## Stated goal
Set down the material once more, exactly as it appears.

........

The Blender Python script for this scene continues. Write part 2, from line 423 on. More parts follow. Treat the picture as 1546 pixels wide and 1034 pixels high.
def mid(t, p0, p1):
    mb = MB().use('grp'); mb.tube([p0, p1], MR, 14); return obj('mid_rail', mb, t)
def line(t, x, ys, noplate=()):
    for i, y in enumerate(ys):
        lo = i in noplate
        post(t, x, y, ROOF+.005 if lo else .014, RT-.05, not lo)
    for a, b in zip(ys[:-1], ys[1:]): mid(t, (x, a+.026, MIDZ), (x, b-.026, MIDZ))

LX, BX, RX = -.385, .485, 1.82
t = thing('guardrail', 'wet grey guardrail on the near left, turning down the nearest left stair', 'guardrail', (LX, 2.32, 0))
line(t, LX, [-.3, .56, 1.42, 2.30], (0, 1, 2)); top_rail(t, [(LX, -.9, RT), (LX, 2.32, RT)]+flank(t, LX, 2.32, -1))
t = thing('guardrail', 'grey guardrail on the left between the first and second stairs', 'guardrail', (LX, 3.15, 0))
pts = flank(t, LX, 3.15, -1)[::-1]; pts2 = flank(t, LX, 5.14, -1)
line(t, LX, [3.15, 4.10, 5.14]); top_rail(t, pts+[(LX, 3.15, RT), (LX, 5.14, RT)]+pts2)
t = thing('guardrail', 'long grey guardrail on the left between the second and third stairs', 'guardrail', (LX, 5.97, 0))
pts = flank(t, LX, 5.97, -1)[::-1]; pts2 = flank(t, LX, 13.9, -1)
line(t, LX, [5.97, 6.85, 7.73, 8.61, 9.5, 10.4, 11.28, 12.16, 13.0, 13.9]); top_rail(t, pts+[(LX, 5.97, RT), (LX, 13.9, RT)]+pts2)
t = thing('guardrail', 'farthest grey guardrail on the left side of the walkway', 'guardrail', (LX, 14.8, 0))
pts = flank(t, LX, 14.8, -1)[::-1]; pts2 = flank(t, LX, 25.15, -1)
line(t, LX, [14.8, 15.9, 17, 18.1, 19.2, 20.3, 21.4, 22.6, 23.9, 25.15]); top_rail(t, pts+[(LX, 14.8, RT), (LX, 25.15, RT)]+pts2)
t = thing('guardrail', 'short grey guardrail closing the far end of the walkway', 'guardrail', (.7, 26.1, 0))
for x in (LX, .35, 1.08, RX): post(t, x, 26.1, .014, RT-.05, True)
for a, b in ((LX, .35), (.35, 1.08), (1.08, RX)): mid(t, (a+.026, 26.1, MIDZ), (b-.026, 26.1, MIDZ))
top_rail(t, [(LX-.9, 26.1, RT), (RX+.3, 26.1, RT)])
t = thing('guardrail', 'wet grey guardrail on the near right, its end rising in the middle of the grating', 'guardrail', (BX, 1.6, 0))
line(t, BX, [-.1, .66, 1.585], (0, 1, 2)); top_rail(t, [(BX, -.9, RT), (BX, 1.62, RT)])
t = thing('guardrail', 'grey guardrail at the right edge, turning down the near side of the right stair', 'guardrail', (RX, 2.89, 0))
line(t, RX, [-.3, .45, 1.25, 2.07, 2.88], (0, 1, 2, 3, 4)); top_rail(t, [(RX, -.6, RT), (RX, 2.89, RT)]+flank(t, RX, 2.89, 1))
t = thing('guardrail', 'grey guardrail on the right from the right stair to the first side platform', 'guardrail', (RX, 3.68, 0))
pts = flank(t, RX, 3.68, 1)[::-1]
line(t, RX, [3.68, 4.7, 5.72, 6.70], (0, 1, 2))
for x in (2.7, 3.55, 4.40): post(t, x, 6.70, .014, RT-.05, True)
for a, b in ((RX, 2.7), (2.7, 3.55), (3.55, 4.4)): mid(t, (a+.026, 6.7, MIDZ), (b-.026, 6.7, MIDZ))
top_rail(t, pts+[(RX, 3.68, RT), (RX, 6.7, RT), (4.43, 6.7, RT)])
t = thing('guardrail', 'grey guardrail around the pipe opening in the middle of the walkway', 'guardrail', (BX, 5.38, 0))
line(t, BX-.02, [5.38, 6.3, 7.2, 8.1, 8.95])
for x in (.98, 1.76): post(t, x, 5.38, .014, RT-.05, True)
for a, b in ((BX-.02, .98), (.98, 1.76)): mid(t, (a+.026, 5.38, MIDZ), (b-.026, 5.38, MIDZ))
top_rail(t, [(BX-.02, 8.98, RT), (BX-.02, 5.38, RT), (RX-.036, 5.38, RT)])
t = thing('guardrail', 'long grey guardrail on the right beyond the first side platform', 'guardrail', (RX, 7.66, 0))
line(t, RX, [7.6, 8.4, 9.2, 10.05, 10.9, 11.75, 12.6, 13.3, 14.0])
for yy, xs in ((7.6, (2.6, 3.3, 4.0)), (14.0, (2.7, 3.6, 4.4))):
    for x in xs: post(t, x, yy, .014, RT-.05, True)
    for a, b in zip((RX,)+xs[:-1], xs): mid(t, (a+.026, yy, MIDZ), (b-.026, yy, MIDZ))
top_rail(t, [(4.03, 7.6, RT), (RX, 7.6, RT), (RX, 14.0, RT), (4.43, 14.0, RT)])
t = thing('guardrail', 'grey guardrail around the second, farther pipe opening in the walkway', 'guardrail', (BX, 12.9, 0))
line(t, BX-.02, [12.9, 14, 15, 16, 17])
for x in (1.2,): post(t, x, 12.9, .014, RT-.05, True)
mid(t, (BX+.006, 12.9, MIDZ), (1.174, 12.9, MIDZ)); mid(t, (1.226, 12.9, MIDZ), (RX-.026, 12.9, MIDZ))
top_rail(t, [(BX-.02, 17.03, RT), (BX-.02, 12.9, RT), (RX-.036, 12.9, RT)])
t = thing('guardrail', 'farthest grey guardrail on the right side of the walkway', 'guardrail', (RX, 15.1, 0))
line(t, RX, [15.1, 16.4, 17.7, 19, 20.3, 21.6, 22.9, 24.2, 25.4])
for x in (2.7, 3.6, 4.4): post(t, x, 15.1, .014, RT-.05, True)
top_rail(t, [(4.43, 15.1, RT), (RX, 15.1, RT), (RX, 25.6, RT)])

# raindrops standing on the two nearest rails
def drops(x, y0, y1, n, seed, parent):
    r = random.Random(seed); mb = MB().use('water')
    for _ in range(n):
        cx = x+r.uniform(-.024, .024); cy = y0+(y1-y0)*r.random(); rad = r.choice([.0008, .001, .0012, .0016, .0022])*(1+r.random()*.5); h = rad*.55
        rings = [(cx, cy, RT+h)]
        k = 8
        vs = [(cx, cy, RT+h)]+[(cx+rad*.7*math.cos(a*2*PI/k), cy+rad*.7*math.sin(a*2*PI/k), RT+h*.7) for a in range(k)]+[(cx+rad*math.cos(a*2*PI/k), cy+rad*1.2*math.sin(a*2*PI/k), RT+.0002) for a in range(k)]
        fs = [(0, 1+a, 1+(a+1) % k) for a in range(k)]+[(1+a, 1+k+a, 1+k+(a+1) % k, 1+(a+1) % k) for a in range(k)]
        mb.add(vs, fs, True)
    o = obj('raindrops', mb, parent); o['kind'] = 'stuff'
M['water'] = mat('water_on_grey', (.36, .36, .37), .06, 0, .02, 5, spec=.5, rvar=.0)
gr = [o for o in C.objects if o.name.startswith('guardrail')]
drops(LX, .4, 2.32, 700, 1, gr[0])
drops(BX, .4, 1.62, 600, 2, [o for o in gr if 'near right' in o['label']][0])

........

## Answer in full
The Blender Python script for this scene continues. Write part 2, from line 423 on. More parts follow. Treat the picture as 1546 pixels wide and 1034 pixels high.
def mid(t, p0, p1):
    mb = MB().use('grp'); mb.tube([p0, p1], MR, 14); return obj('mid_rail', mb, t)
def line(t, x, ys, noplate=()):
    for i, y in enumerate(ys):
        lo = i in noplate
        post(t, x, y, ROOF+.005 if lo else .014, RT-.05, not lo)
    for a, b in zip(ys[:-1], ys[1:]): mid(t, (x, a+.026, MIDZ), (x, b-.026, MIDZ))

LX, BX, RX = -.385, .485, 1.82
t = thing('guardrail', 'wet grey guardrail on the near left, turning down the nearest left stair', 'guardrail', (LX, 2.32, 0))
line(t, LX, [-.3, .56, 1.42, 2.30], (0, 1, 2)); top_rail(t, [(LX, -.9, RT), (LX, 2.32, RT)]+flank(t, LX, 2.32, -1))
t = thing('guardrail', 'grey guardrail on the left between the first and second stairs', 'guardrail', (LX, 3.15, 0))
pts = flank(t, LX, 3.15, -1)[::-1]; pts2 = flank(t, LX, 5.14, -1)
line(t, LX, [3.15, 4.10, 5.14]); top_rail(t, pts+[(LX, 3.15, RT), (LX, 5.14, RT)]+pts2)
t = thing('guardrail', 'long grey guardrail on the left between the second and third stairs', 'guardrail', (LX, 5.97, 0))
pts = flank(t, LX, 5.97, -1)[::-1]; pts2 = flank(t, LX, 13.9, -1)
line(t, LX, [5.97, 6.85, 7.73, 8.61, 9.5, 10.4, 11.28, 12.16, 13.0, 13.9]); top_rail(t, pts+[(LX, 5.97, RT), (LX, 13.9, RT)]+pts2)
t = thing('guardrail', 'farthest grey guardrail on the left side of the walkway', 'guardrail', (LX, 14.8, 0))
pts = flank(t, LX, 14.8, -1)[::-1]; pts2 = flank(t, LX, 25.15, -1)
line(t, LX, [14.8, 15.9, 17, 18.1, 19.2, 20.3, 21.4, 22.6, 23.9, 25.15]); top_rail(t, pts+[(LX, 14.8, RT), (LX, 25.15, RT)]+pts2)
t = thing('guardrail', 'short grey guardrail closing the far end of the walkway', 'guardrail', (.7, 26.1, 0))
for x in (LX, .35, 1.08, RX): post(t, x, 26.1, .014, RT-.05, True)
for a, b in ((LX, .35), (.35, 1.08), (1.08, RX)): mid(t, (a+.026, 26.1, MIDZ), (b-.026, 26.1, MIDZ))
top_rail(t, [(LX-.9, 26.1, RT), (RX+.3, 26.1, RT)])
t = thing('guardrail', 'wet grey guardrail on the near right, its end rising in the middle of the grating', 'guardrail', (BX, 1.6, 0))
line(t, BX, [-.1, .66, 1.585], (0, 1, 2)); top_rail(t, [(BX, -.9, RT), (BX, 1.62, RT)])
t = thing('guardrail', 'grey guardrail at the right edge, turning down the near side of the right stair', 'guardrail', (RX, 2.89, 0))
line(t, RX, [-.3, .45, 1.25, 2.07, 2.88], (0, 1, 2, 3, 4)); top_rail(t, [(RX, -.6, RT), (RX, 2.89, RT)]+flank(t, RX, 2.89, 1))
t = thing('guardrail', 'grey guardrail on the right from the right stair to the first side platform', 'guardrail', (RX, 3.68, 0))
pts = flank(t, RX, 3.68, 1)[::-1]
line(t, RX, [3.68, 4.7, 5.72, 6.70], (0, 1, 2))
for x in (2.7, 3.55, 4.40): post(t, x, 6.70, .014, RT-.05, True)
for a, b in ((RX, 2.7), (2.7, 3.55), (3.55, 4.4)): mid(t, (a+.026, 6.7, MIDZ), (b-.026, 6.7, MIDZ))
top_rail(t, pts+[(RX, 3.68, RT), (RX, 6.7, RT), (4.43, 6.7, RT)])
t = thing('guardrail', 'grey guardrail around the pipe opening in the middle of the walkway', 'guardrail', (BX, 5.38, 0))
line(t, BX-.02, [5.38, 6.3, 7.2, 8.1, 8.95])
for x in (.98, 1.76): post(t, x, 5.38, .014, RT-.05, True)
for a, b in ((BX-.02, .98), (.98, 1.76)): mid(t, (a+.026, 5.38, MIDZ), (b-.026, 5.38, MIDZ))
top_rail(t, [(BX-.02, 8.98, RT), (BX-.02, 5.38, RT), (RX-.036, 5.38, RT)])
t = thing('guardrail', 'long grey guardrail on the right beyond the first side platform', 'guardrail', (RX, 7.66, 0))
line(t, RX, [7.6, 8.4, 9.2, 10.05, 10.9, 11.75, 12.6, 13.3, 14.0])
for yy, xs in ((7.6, (2.6, 3.3, 4.0)), (14.0, (2.7, 3.6, 4.4))):
    for x in xs: post(t, x, yy, .014, RT-.05, True)
    for a, b in zip((RX,)+xs[:-1], xs): mid(t, (a+.026, yy, MIDZ), (b-.026, yy, MIDZ))
top_rail(t, [(4.03, 7.6, RT), (RX, 7.6, RT), (RX, 14.0, RT), (4.43, 14.0, RT)])
t = thing('guardrail', 'grey guardrail around the second, farther pipe opening in the walkway', 'guardrail', (BX, 12.9, 0))
line(t, BX-.02, [12.9, 14, 15, 16, 17])
for x in (1.2,): post(t, x, 12.9, .014, RT-.05, True)
mid(t, (BX+.006, 12.9, MIDZ), (1.174, 12.9, MIDZ)); mid(t, (1.226, 12.9, MIDZ), (RX-.026, 12.9, MIDZ))
top_rail(t, [(BX-.02, 17.03, RT), (BX-.02, 12.9, RT), (RX-.036, 12.9, RT)])
t = thing('guardrail', 'farthest grey guardrail on the right side of the walkway', 'guardrail', (RX, 15.1, 0))
line(t, RX, [15.1, 16.4, 17.7, 19, 20.3, 21.6, 22.9, 24.2, 25.4])
for x in (2.7, 3.6, 4.4): post(t, x, 15.1, .014, RT-.05, True)
top_rail(t, [(4.43, 15.1, RT), (RX, 15.1, RT), (RX, 25.6, RT)])

# raindrops standing on the two nearest rails
def drops(x, y0, y1, n, seed, parent):
    r = random.Random(seed); mb = MB().use('water')
    for _ in range(n):
        cx = x+r.uniform(-.024, .024); cy = y0+(y1-y0)*r.random(); rad = r.choice([.0008, .001, .0012, .0016, .0022])*(1+r.random()*.5); h = rad*.55
        rings = [(cx, cy, RT+h)]
        k = 8
        vs = [(cx, cy, RT+h)]+[(cx+rad*.7*math.cos(a*2*PI/k), cy+rad*.7*math.sin(a*2*PI/k), RT+h*.7) for a in range(k)]+[(cx+rad*math.cos(a*2*PI/k), cy+rad*1.2*math.sin(a*2*PI/k), RT+.0002) for a in range(k)]
        fs = [(0, 1+a, 1+(a+1) % k) for a in range(k)]+[(1+a, 1+k+a, 1+k+(a+1) % k, 1+(a+1) % k) for a in range(k)]
        mb.add(vs, fs, True)
    o = obj('raindrops', mb, parent); o['kind'] = 'stuff'
M['water'] = mat('water_on_grey', (.36, .36, .37), .06, 0, .02, 5, spec=.5, rvar=.0)
gr = [o for o in C.objects if o.name.startswith('guardrail')]
drops(LX, .4, 2.32, 700, 1, gr[0])
drops(BX, .4, 1.62, 600, 2, [o for o in gr if 'near right' in o['label']][0])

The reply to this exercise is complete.